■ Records
════════════════════
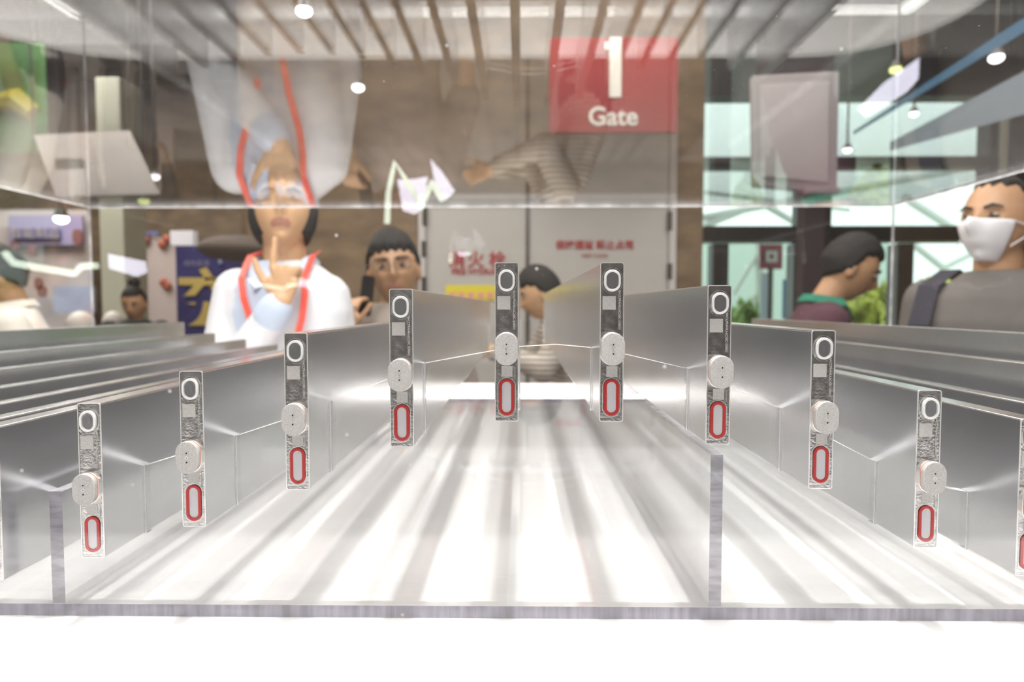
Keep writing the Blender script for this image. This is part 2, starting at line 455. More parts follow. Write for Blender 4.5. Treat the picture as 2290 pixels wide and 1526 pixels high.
# ------------------------------------------------------------------ outside the glazed front
tag(boxobj('pavement', (XF - 2, WY1 + .25, FZ - .12), (22, 26, FZ - .02), pbr('pale_pavement', (.55, .56, .52), .8)), None, None, kind='structure')
def bush(px, pw, py, Y, label, col):
    c = P(px, py, Y); r = pw / FPX * Y / 2
    m, n, l = new_mat('foliage'); b = n['Principled BSDF']; b.inputs['Roughness'].default_value = .7
    t = n.new('ShaderNodeTexNoise'); t.inputs['Scale'].default_value = 9; tc = n.new('ShaderNodeTexCoord'); l.new(tc.outputs['Object'], t.inputs[0])
    rr = n.new('ShaderNodeValToRGB'); rr.color_ramp.elements[0].color = (*[c_ * .35 for c_ in col], 1); rr.color_ramp.elements[1].color = (*col, 1)
    rr.color_ramp.elements[0].position = .36; rr.color_ramp.elements[1].position = .56
    l.new(t.outputs[0], rr.inputs[0]); l.new(rr.outputs[0], b.inputs['Base Color'])
    root = empty('garden_shrub', (c.x, Y, FZ - .02), 0, label, 'shrub', 'yellow green shrubs outside the glass doors')
    mb = MB(); h = c.z - FZ
    rnd = random.Random(int(px))
    for k in range(900):
        u = rnd.random() * 6.283; v = rnd.random(); rad = r * (.55 + .5 * rnd.random())
        ctr = Vector((rad * math.cos(u) * math.sin(v * 2.2 + .4), .6 * rad * math.sin(u), h * (.35 + .65 * rnd.random() * (1 - .3 * abs(math.cos(u))))))
        s = .05 + .07 * rnd.random()
        q = Euler((rnd.random() * 6, rnd.random() * 6, rnd.random() * 6)).to_matrix()
        mb.add([ctr + q @ Vector(p) for p in ((-s, 0, 0), (0, -s * .5, 0), (s, 0, 0), (0, s * .5, .02))], [(0, 1, 2, 3)])
    mb.ball((0, 0, h * .5), (r * .8, r * .5, h * .48), nu=16, nv=10)
    mb.build('foliage', m, root, merge=False)
    MB().tube([(0, 0, 0), (.03, 0, h * .5)], [.05, .03]).build('stem', pbr('bark', (.15, .1, .06), .8) if 'bark' not in MATS else MATS['bark'], root)
bush(1955, 190, 628, 8.5, 'yellow green shrub outside between the purple sweater and the middle door post', (.95, .98, .25))
bush(2098, 150, 610, 10.4, 'yellow green shrub outside beside the grey T-shirt shoulder', (.95, .95, .18))
bush(1668, 110, 668, 9.0, 'small green shrub outside behind the third cell of the right slope', (.50, .68, .25))
# white canopy truss
tr = empty('canopy_truss', tuple(P(1900, 700, 9.6).xy) + (FZ - .02,), 0, 'white steel truss and roof slope outside the glass front', 'truss')
mt = MB()
def tp(px, py, Y=9.6): p = P(px, py, Y); return (p.x - tr.location.x, p.y - tr.location.y, p.z - tr.location.z)
for a, b, r in (((1700, 545), (1700, 735), .07), ((1700, 560), (1640, 660), .035), ((1640, 720), (1700, 650), .035), ((1500, 500), (2300, 350), .05),
                ((1680, 440), (1790, 505), .05), ((1575, 505), (1700, 455), .05), ((2020, 440), (2130, 510), .06), ((2040, 545), (2110, 600), .05), ((2110, 600), (2190, 560), .04), ((1575, 430), (1900, 470), .03),
                ((1500, 540), (2350, 530), .05)):
    mt.tube([tp(*a), tp(*b)], r, n=8)
o = mt.build('truss_bars', pbr('white_steel', (.85, .88, .84), .4), tr)
fc = MB()
for a, b in ((1575, 1985),):
    q = [tp(a, 600, 14), tp(b, 600, 14)]
    fc.box((q[0][0], q[0][1], 0), (q[1][0], q[1][1] + .2, tp(a, 545, 14)[2]))
fc.build('far_canopy_wall', pbr('pale_teal_wall', (.62, .72, .66), .7), tr)
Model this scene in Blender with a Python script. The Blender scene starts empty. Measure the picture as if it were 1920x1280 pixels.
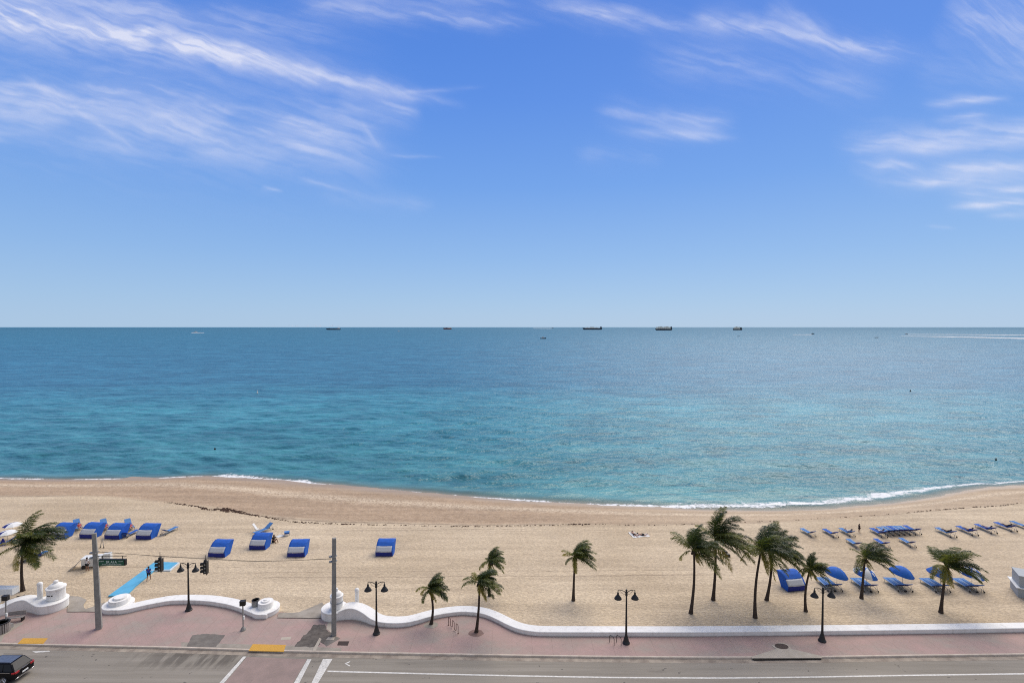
════════════════════
■ PROMPT
Extract the text of all the records above verbatim, excluding pictures.

■ RESPONSE BELOW
Keep writing the Blender script for this image. This is part 2, starting at line 455. More parts follow. Write for Blender 4.5. Treat the picture as 2290 pixels wide and 1526 pixels high.
# ------------------------------------------------------------------ outside the glazed front
tag(boxobj('pavement', (XF - 2, WY1 + .25, FZ - .12), (22, 26, FZ - .02), pbr('pale_pavement', (.55, .56, .52), .8)), None, None, kind='structure')
def bush(px, pw, py, Y, label, col):
    c = P(px, py, Y); r = pw / FPX * Y / 2
    m, n, l = new_mat('foliage'); b = n['Principled BSDF']; b.inputs['Roughness'].default_value = .7
    t = n.new('ShaderNodeTexNoise'); t.inputs['Scale'].default_value = 9; tc = n.new('ShaderNodeTexCoord'); l.new(tc.outputs['Object'], t.inputs[0])
    rr = n.new('ShaderNodeValToRGB'); rr.color_ramp.elements[0].color = (*[c_ * .35 for c_ in col], 1); rr.color_ramp.elements[1].color = (*col, 1)
    rr.color_ramp.elements[0].position = .36; rr.color_ramp.elements[1].position = .56
    l.new(t.outputs[0], rr.inputs[0]); l.new(rr.outputs[0], b.inputs['Base Color'])
    root = empty('garden_shrub', (c.x, Y, FZ - .02), 0, label, 'shrub', 'yellow green shrubs outside the glass doors')
    mb = MB(); h = c.z - FZ
    rnd = random.Random(int(px))
    for k in range(900):
        u = rnd.random() * 6.283; v = rnd.random(); rad = r * (.55 + .5 * rnd.random())
        ctr = Vector((rad * math.cos(u) * math.sin(v * 2.2 + .4), .6 * rad * math.sin(u), h * (.35 + .65 * rnd.random() * (1 - .3 * abs(math.cos(u))))))
        s = .05 + .07 * rnd.random()
        q = Euler((rnd.random() * 6, rnd.random() * 6, rnd.random() * 6)).to_matrix()
        mb.add([ctr + q @ Vector(p) for p in ((-s, 0, 0), (0, -s * .5, 0), (s, 0, 0), (0, s * .5, .02))], [(0, 1, 2, 3)])
    mb.ball((0, 0, h * .5), (r * .8, r * .5, h * .48), nu=16, nv=10)
    mb.build('foliage', m, root, merge=False)
    MB().tube([(0, 0, 0), (.03, 0, h * .5)], [.05, .03]).build('stem', pbr('bark', (.15, .1, .06), .8) if 'bark' not in MATS else MATS['bark'], root)
bush(1955, 190, 628, 8.5, 'yellow green shrub outside between the purple sweater and the middle door post', (.95, .98, .25))
bush(2098, 150, 610, 10.4, 'yellow green shrub outside beside the grey T-shirt shoulder', (.95, .95, .18))
bush(1668, 110, 668, 9.0, 'small green shrub outside behind the third cell of the right slope', (.50, .68, .25))
# white canopy truss
tr = empty('canopy_truss', tuple(P(1900, 700, 9.6).xy) + (FZ - .02,), 0, 'white steel truss and roof slope outside the glass front', 'truss')
mt = MB()
def tp(px, py, Y=9.6): p = P(px, py, Y); return (p.x - tr.location.x, p.y - tr.location.y, p.z - tr.location.z)
for a, b, r in (((1700, 545), (1700, 735), .07), ((1700, 560), (1640, 660), .035), ((1640, 720), (1700, 650), .035), ((1500, 500), (2300, 350), .05),
                ((1680, 440), (1790, 505), .05), ((1575, 505), (1700, 455), .05), ((2020, 440), (2130, 510), .06), ((2040, 545), (2110, 600), .05), ((2110, 600), (2190, 560), .04), ((1575, 430), (1900, 470), .03),
                ((1500, 540), (2350, 530), .05)):
    mt.tube([tp(*a), tp(*b)], r, n=8)
o = mt.build('truss_bars', pbr('white_steel', (.85, .88, .84), .4), tr)
fc = MB()
for a, b in ((1575, 1985),):
    q = [tp(a, 600, 14), tp(b, 600, 14)]
    fc.box((q[0][0], q[0][1], 0), (q[1][0], q[1][1] + .2, tp(a, 545, 14)[2]))
fc.build('far_canopy_wall', pbr('pale_teal_wall', (.62, .72, .66), .7), tr)
Model this scene in Blender with a Python script. The Blender scene starts empty. Measure the picture as if it were 1920x1280 pixels.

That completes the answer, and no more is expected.